There’s no time for Diageo to cry into its Guinness. The $74 billion maker of the Irish stout, Johnnie Walker scotch and other liquors can mostly only watch from the M&A sidelines as libation rival Anheuser-Busch InBev brews mega-beer with rival SABMiller. Instead of just waiting for big, closely held brands like Jack Daniel’s or Bacardi to come available, Diageo is seeding booze entrepreneurs who are building new ones. Doing so quietly is the twist.

The company’s Silicon Valley spirit was submerged deep in its day-long pitch to investors in New York last month. In slide 55 of a 66-page presentation, Diageo Chief Executive Ivan Menezes described Distill Ventures as a one-of-a-kind “incubator and accelerator” in the industry. After sampling some 2,600 brands and interviewing a couple hundred founders, Diageo has made eight investments in gin, whiskey, vermouth and other alcohol-related startups.

These deals are far cheaper than chasing, say, $22 billion Brown-Forman, maker of Jack Daniel’s and Finlandia, which is controlled by the Brown family under a dual-share structure. In one common arrangement, Diageo will put up about 175,000 pounds, or $264,000, for a 20 percent stake. Follow-on investments can run into the millions, especially if it involves more capital-intensive aged spirits. To ensure entrepreneurs are left feeling in control, Diageo often structures the extra injections as non-voting preferred shares or convertible loans that don’t convert until acquisition.

Distill Ventures can help small companies with the typical growing pains of buying glass and navigating myriad import regulations, but creating a global brand in the highly competitive drinking realm is tough even for a powerhouse like Diageo. For example, it took more than a decade for it to build a little-known Kentucky whiskey called Bulleit, which was acquired as part of an $8 billion deal for Seagram brands in 2001, from fewer than 10,000 nine-liter cases to 800,000 this year.

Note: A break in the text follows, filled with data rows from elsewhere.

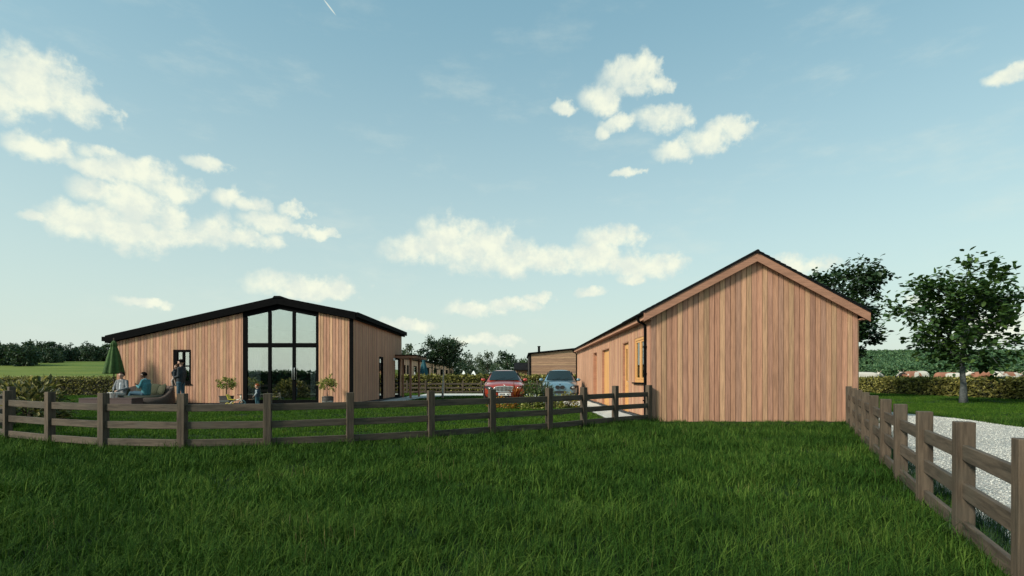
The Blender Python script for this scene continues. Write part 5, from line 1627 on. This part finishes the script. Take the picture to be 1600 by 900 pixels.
def person(label, loc, J, face, cols, hair_col, s=1.0, rz=0, hair_len=0, build=1.0, head_k=1.0, child=False, beard=False):
    """J: joints in metres (local). cols: skin, top, trousers, shoes materials. face: unit vector the head looks along"""
    V = {k: Vector(v) for k, v in J.items()}
    sk, top, leg, shoe = 0, 1, 2, 3
    mats = [cols['skin'], cols['top'], cols['leg'], cols['shoe'], M['eye'], M['lip'], cols.get('shirt', cols['top']), cols.get('sleeve', cols['top']), plain('beard', hair_col, .95, 0, .3, 60, spec=.08)]
    b = build * s; caps = []
    f = Vector(face).normalized(); up = (V['head'] - V['neck']).normalized()
    sd = f.cross(up).normalized(); up = sd.cross(f).normalized()
    hk = s * head_k
    H = V['head']
    # head: cranium, brow, jaw, nose, ears
    caps += [(H - f * .015 * hk + up * .012 * hk, .088 * hk, H + f * .012 * hk + up * .018 * hk, .083 * hk, sk),
             (H + f * .030 * hk - up * .035 * hk, .060 * hk, H + f * .042 * hk - up * .070 * hk, .040 * hk, 8 if beard else sk),
             (H + f * .092 * hk + up * .0 * hk, .009 * hk, H + f * .108 * hk - up * .026 * hk, .012 * hk, sk)]
    for q in (-1, 1):
        caps.append((H + sd * q * .084 * hk - f * .008 * hk + up * .012 * hk, .014 * hk, H + sd * q * .082 * hk - f * .004 * hk - up * .02 * hk, .011 * hk, sk))
        caps.append((H + f * .083 * hk + sd * q * .030 * hk + up * .006 * hk, .010 * hk, H + f * .083 * hk + sd * q * .038 * hk + up * .006 * hk, .009 * hk, 4))
    caps.append((H + f * .079 * hk - sd * .016 * hk - up * .058 * hk, .008 * hk, H + f * .079 * hk + sd * .016 * hk - up * .058 * hk, .008 * hk, 5))
    caps.append((V['neck'] - up * .02 * s, .050 * b, H - up * .06 * hk, .048 * b, sk))
    # trunk
    ch, pe = V['chest'], V['pelvis']
    sv = (V['shR'] - V['shL']).normalized()
    hv = (V['hipR'] - V['hipL']).normalized()
    for q in (-.075, 0, .075):
        caps.append((pe + hv * q * b, .105 * b, ch + sv * q * 1.15 * b, .115 * b, top))
        caps.append((ch + sv * q * 1.15 * b, .115 * b, V['neck'] + sv * q * .9 * b - up * .06 * s, .07 * b, top))
    caps.append((V['shL'], .056 * b, V['shR'], .056 * b, top))
    caps.append((V['neck'] - up * .045 * s, .058 * b, V['neck'] - up * .015 * s, .056 * b, 6))
    if 'shirt' in cols: caps.append((ch + f * .075 * b + up * .06 * s, .045 * b, pe.lerp(ch, .4) + f * .085 * b, .035 * b, 6))
    slv = 7 if 'sleeve' in cols else top
    for sdn in ('L', 'R'):
        caps.append((V['sh' + sdn], .056 * b, V['el' + sdn], .044 * b, slv))
        caps.append((V['el' + sdn], .044 * b, V['wr' + sdn], .033 * b, slv))
        dr = (V['wr' + sdn] - V['el' + sdn]).normalized()
        pn = V.get('palm' + sdn, Vector((0, 0, -1)))
        if abs(pn.normalized().dot(dr)) > .9: pn = f
        hand(caps, V['wr' + sdn], dr, pn, sk, s * (1.15 if child else 1.0))
        hp = V['hip' + sdn]
        caps.append((pe + (hp - pe) * .6, .100 * b, hp, .098 * b, leg))
        caps.append((hp, .088 * b, V['kn' + sdn], .060 * b, leg))
        caps.append((V['kn' + sdn], .060 * b, V['an' + sdn], .044 * b, leg))
        toe = V.get('toe' + sdn, V['an' + sdn] + Vector((f.x, f.y, 0)).normalized() * .15 * s)
        heel = V['an' + sdn] + Vector((0, 0, -.055 * s)) - (toe - V['an' + sdn]).normalized() * .05 * s
        caps.append((heel, .040 * b, Vector((toe.x, toe.y, heel.z - .006 * s)), .034 * b, shoe))
        caps.append((V['an' + sdn], .042 * b, heel.lerp(toe, .35) + Vector((0, 0, .0)), .036 * b, shoe))
    me = skin_mesh('person', caps, .0095 * max(.75, s), mats)
    o = bpy.data.objects.new('person', me); C.objects.link(o); o.location = loc; o.rotation_euler.z = rz
    tag(o, label, 'person')
    # hair
    hm = MB(); nu, nv = 28, 18; keep = {}
    vs = []
    for j in range(nv + 1):
        th = math.pi * j / nv
        for i in range(nu):
            ph = 2 * math.pi * i / nu
            q = f * math.cos(ph) * math.sin(th) + sd * math.sin(ph) * math.sin(th) + up * math.cos(th)
            k = .099 * hk * (1 + .08 * noise.noise(q * 7))
            vs.append(H + up * .022 * hk - f * .012 * hk + Vector(q) * k * (1.0 + (.03 if q.dot(f) < -.1 else 0) - .10 * max(0, -q.dot(up))))
    fs = []
    for j in range(nv):
        for i in range(nu):
            th = math.pi * (j + .5) / nv; ph = 2 * math.pi * (i + .5) / nu
            qf = math.cos(ph) * math.sin(th); qu = math.cos(th)
            if qu > .52 - .10 * abs(math.sin(ph)) or (qf < .05 + .25 * qu and qu > -.12 - hair_len):
                i2 = (i + 1) % nu; fs.append((j*nu + i, (j+1)*nu + i, (j+1)*nu + i2, j*nu + i2))
    hm.add(vs, fs)
    ho = hm.build('hair', plain('hair', hair_col, .95, 0, .3, 60, .4, spec=.08), o, smooth=True, local=True)
    sol = ho.modifiers.new('thick', 'SOLIDIFY'); sol.thickness = .012 * s
    return o
# standing man in dark jumper and jeans, facing left, holding a small child
mz = 20.55
man = person('bearded man in a dark jumper and blue jeans holding a toddler by the window', (ix(282.5, mz), mz, .03),
    dict(pelvis=(0, 0, .94), chest=(.035, 0, 1.28), neck=(.025, 0, 1.50), head=(-.01, 0, 1.645), shL=(.03, -.175, 1.43), shR=(.03, .175, 1.43),
         elL=(.05, -.22, 1.15), elR=(.02, .23, 1.16), wrL=(-.17, -.13, 1.10), wrR=(-.19, .10, 1.20), palmL=(-.3, .9, .2), palmR=(-.3, -.9, .2),
         hipL=(0, -.095, .90), hipR=(0, .095, .90), knL=(-.03, -.10, .50), knR=(.02, .10, .50), anL=(.02, -.10, .09), anR=(.06, .11, .09)),
    (-1, -.12, -.12), dict(skin=M['skin'], top=cloth('dark_jumper', (.018, .024, .030)), leg=cloth('jeans', (.035, .075, .105)), shoe=M['rubber']), (.012, .009, .008), 1.0, 0, beard=True)
tod = person('toddler in dark clothes carried on the arm of the standing man', (ix(274.2, mz - .03), mz - .03, .95),
    dict(pelvis=(0, 0, .20), chest=(.01, 0, .38), neck=(.02, 0, .485), head=(.03, 0, .575), shL=(.01, -.085, .455), shR=(.01, .085, .455),
         elL=(-.06, -.10, .36), elR=(.06, .11, .38), wrL=(-.08, -.06, .27), wrR=(.12, .07, .44), hipL=(0, -.05, .18), hipR=(0, .05, .18),
         knL=(-.075, -.09, .06), knR=(-.07, .09, .07), anL=(-.05, -.10, -.11), anR=(-.04, .10, -.10), toeL=(-.11, -.10, -.13), toeR=(-.10, .10, -.12)),
    (-.75, -.65, .0), dict(skin=M['skin'], top=cloth('dark_baby_top', (.02, .026, .032)), leg=cloth('pale_tights', (.36, .28, .24)), shoe=M['rubber']), (.10, .055, .03), .62, 0, head_k=1.12, child=True)
# seated person in a grey jacket, facing the camera
g1 = 20.35
person('seated person in a grey jacket and pale trousers facing the camera', (ix(188.5, g1), g1, 0),
    dict(pelvis=(0, .02, .52), chest=(.0, .08, .84), neck=(0, .06, 1.06), head=(0, .03, 1.20), shL=(-.17, .07, .99), shR=(.17, .07, .99),
         elL=(-.25, .0, .74), elR=(.25, .0, .74), wrL=(-.09, -.22, .64), wrR=(.07, -.24, .65), palmL=(.4, 0, -1), palmR=(-.4, 0, -1),
         hipL=(-.09, -.02, .50), hipR=(.09, -.02, .50), knL=(-.12, -.46, .53), knR=(.14, -.44, .53), anL=(-.10, -.40, .10), anR=(.13, -.40, .10), toeL=(-.12, -.56, .06), toeR=(.16, -.56, .06)),
    (.05, -1, .02), dict(skin=M['skin'], top=cloth('grey_jacket', (.16, .17, .18)), leg=cloth('pale_trousers', (.50, .46, .42)), shoe=M['white'], shirt=cloth('pale_shirt', (.42, .45, .48))), (.018, .013, .010), 1.0, 0, .3)
# seated person in a teal jumper, turned to the left
g2 = 20.4
person('seated person in a teal jumper and blue jeans, turned to the left on the daybed', (ix(226, g2), g2, 0),
    dict(pelvis=(.06, .0, .54), chest=(.06, .0, .86), neck=(.02, -.01, 1.07), head=(-.03, -.02, 1.205), shL=(.03, -.17, 1.00), shR=(.06, .16, 1.00),
         elL=(-.04, -.23, .76), elR=(.0, .18, .76), wrL=(-.22, -.10, .82), wrR=(-.23, .02, .84), palmL=(-.2, .8, .5), palmR=(-.2, -.8, .5),
         hipL=(.02, -.10, .52), hipR=(.02, .09, .52), knL=(-.40, -.16, .56), knR=(-.38, .02, .58), anL=(-.52, -.20, .20), anR=(-.50, -.02, .22), toeL=(-.64, -.22, .17), toeR=(-.62, -.04, .19)),
    (-1, -.25, .0), dict(skin=M['skin_dark'], top=cloth('teal_jumper', (.045, .17, .20)), leg=cloth('blue_jeans', (.03, .075, .11)), shoe=M['rubber'], shirt=cloth('light_blue_shirt', (.22, .42, .48))), (.008, .006, .005), .98, 0)
# small child standing by the tricycle
g3 = 20.3
person('small red-haired child in a dark waistcoat and jeans standing before the glass door', (ix(402, g3), g3, .035),
    dict(pelvis=(0, 0, .40), chest=(.015, 0, .565), neck=(.012, 0, .67), head=(-.01, 0, .77), shL=(.01, -.09, .635), shR=(.01, .09, .635),
         elL=(.03, -.115, .52), elR=(.03, .115, .52), wrL=(-.05, -.11, .43), wrR=(-.02, .12, .42), hipL=(0, -.05, .385), hipR=(0, .05, .385),
         knL=(-.01, -.055, .22), knR=(.01, .055, .22), anL=(.01, -.055, .055), anR=(.03, .06, .055), toeL=(-.075, -.06, .03), toeR=(-.055, .065, .03)),
    (-1, -.1, -.05), dict(skin=M['skin'], top=cloth('navy_waistcoat', (.022, .04, .06)), leg=cloth('child_jeans', (.03, .085, .11)), shoe=M['rubber'], sleeve=cloth('pale_sleeve', (.36, .40, .42))), (.20, .055, .02), .66, 0, head_k=1.15, child=True)

# ------------------------------------------------------------------ cows
def cowmat(name, base, patch, thr, scale, seed):
    m, t, b = newmat(name)
    co = t.n('ShaderNodeTexCoord').outputs['Object']
    n = t.noise(t.mapping(co, loc=(seed * 3.1, seed, 0)), scale, 2, .45)
    t.l(t.mix(t.maprange(n, thr - .02, thr + .02), base, patch), b.inputs['Base Color'])
    b.inputs['Roughness'].default_value = .85
    return m
M['horn'] = plain('horn', (.35, .30, .22), .5)
M['muzzle'] = plain('muzzle', (.30, .18, .15), .5)
def cow(label, X, Y, rz, mat, headmat, seed, graze=.0, sc=1.0):
    hz_ = 1.30 - graze
    hx = -1.02 if graze < .4 else -1.0
    caps = [((-.55, 0, 1.05), .30, (.62, 0, 1.08), .30, 0), ((-.55, 0, .95), .33, (.0, 0, .90), .36, 0), ((0, 0, .90), .36, (.62, 0, .98), .30, 0),
            ((-.60, 0, 1.12), .22, (hx * .92, 0, hz_ - .02), .14, 0), ((-.45, 0, 1.24), .12, (.60, 0, 1.26), .12, 0), ((.66, 0, 1.22), .13, (.78, 0, 1.10), .14, 0),
            ((hx * .95, 0, hz_ + .05), .13, (hx - .16, 0, hz_ - .06), .105, 1), ((hx - .16, 0, hz_ - .06), .105, (hx - .30, 0, hz_ - .18), .075, 1)]
    for sg in (-1, 1):
        caps += [((hx + .08, sg * .10, hz_ + .10), .045, (hx + .14, sg * .26, hz_ + .10), .035, 1),
                 ((-.52, sg * .17, .85), .13, (-.55, sg * .17, .48), .065, 0), ((-.55, sg * .17, .48), .06, (-.53, sg * .17, .06), .045, 0), ((-.53, sg * .17, .06), .055, (-.57, sg * .17, .04), .05, 2),
                 ((.62, sg * .17, .95), .19, (.52, sg * .18, .66), .11, 0), ((.52, sg * .18, .66), .10, (.72, sg * .17, .42), .06, 0), ((.72, sg * .17, .42), .055, (.68, sg * .17, .06), .045, 0), ((.68, sg * .17, .06), .055, (.64, sg * .17, .04), .05, 2)]
    caps += [((.45, 0, .66), .12, (.55, 0, .62), .11, 3), ((.88, 0, 1.18), .03, (.92, 0, .75), .02, 0), ((.92, 0, .75), .03, (.92, 0, .50), .035, 0)]
    me = skin_mesh('cow', caps, .035, [mat, headmat, M['rubber'], M['muzzle']], 2)
    o = bpy.data.objects.new('cow', me); C.objects.link(o)
    o.location = (X, Y, T(X, Y)); o.rotation_euler.z = rz; o.scale = (sc * 1.17,) * 3
    tag(o, label, 'cow', 'cows in the pasture')
    for sg in (-1, 1):
        MB().tube([(hx + .06, sg * .09, hz_ + .16), (hx + .04, sg * .19, hz_ + .22), (hx - .02, sg * .22, hz_ + .30)], [.025, .018, .006], 6).build('horn', M['horn'], o, smooth=True, local=True)
    return o
cw = (.50, .47, .41); cbr = (.26, .11, .065)
def on_ray(x, Z): return ix(x, Z), Z
p = on_ray(1352, 47); cow('pale cow half hidden by the outbuilding corner', p[0], p[1], R(180), cowmat('cream_hide', cw, (.45, .36, .27), .62, 1.2, 1), cowmat('cream_head', cw, cw, .9, 1, 1), 1, graze=.12, sc=1.02)
p = on_ray(1430, 44); cow('brown and white cow with a black and white head, left of the big tree', p[0], p[1], R(6), cowmat('brown_hide', cbr, cw, .57, 1.3, 4), cowmat('pied_head', (.02, .018, .016), cw, .50, 5, 3), 2, graze=.16, sc=1.05)
p = on_ray(1482, 46); cow('cow standing just behind the trunk of the big tree', p[0], p[1], R(170), cowmat('pied_hide', cbr, cw, .50, 1.2, 7), cowmat('white_head', cw, cbr, .6, 3, 2), 3, graze=.22)
p = on_ray(1541, 43); cow('brown-backed cow with a white face to the right of the big tree', p[0], p[1], R(-8), cowmat('red_hide', cbr, cw, .60, 1.1, 12), cowmat('white_face', cw, (.3, .15, .1), .62, 4, 6), 4, graze=.10, sc=1.02)
p = on_ray(1573, 42); cow('cream and brown cow at the right edge behind the hedge', p[0], p[1], R(188), cowmat('cream_brown_hide', cw, cbr, .54, 1.3, 16), cowmat('brown_head', cbr, cw, .55, 3, 9), 5, graze=.2)
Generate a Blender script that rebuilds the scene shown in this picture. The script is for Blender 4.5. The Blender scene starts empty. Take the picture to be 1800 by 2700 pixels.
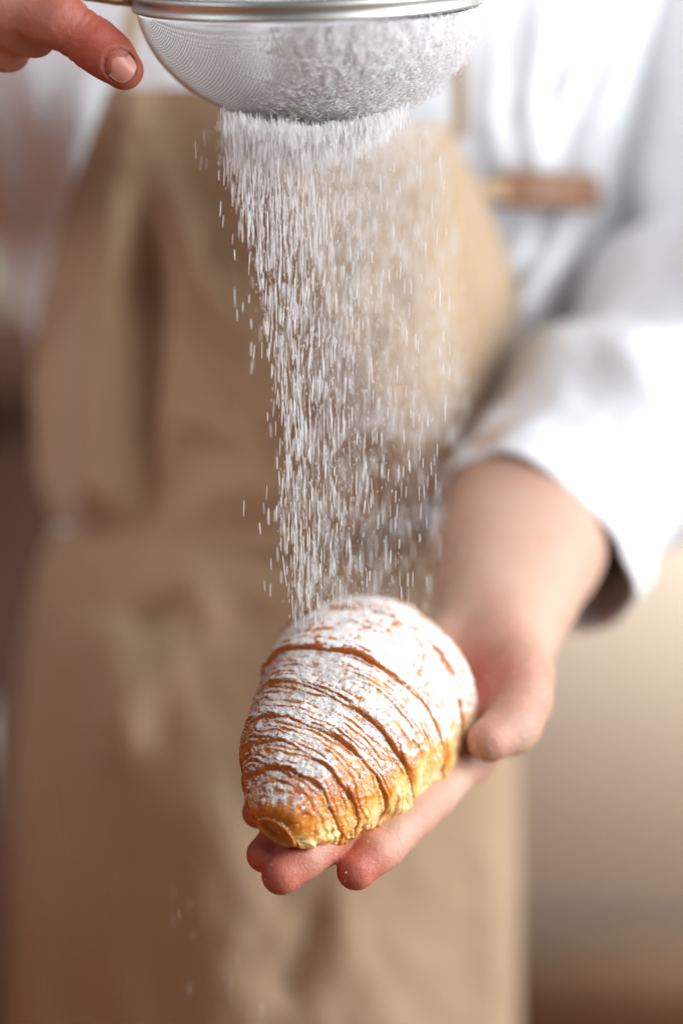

One of Diageo’s secret ingredients is discretion. In technology circles, startups are all too eager to have support from backers like Andreessen Horowitz or Google made known far and wide. Similarly, booze rival Constellation Brands announced in August its minority investment in Crafthouse Cocktails. With the preference these days for all things “authentic” and “artisanal” Diageo reckons it is better off keeping its big corporate self in the shadows. For now, it won’t disclose any of the small brands it is backing. To ensure success, that may well give them their best shot.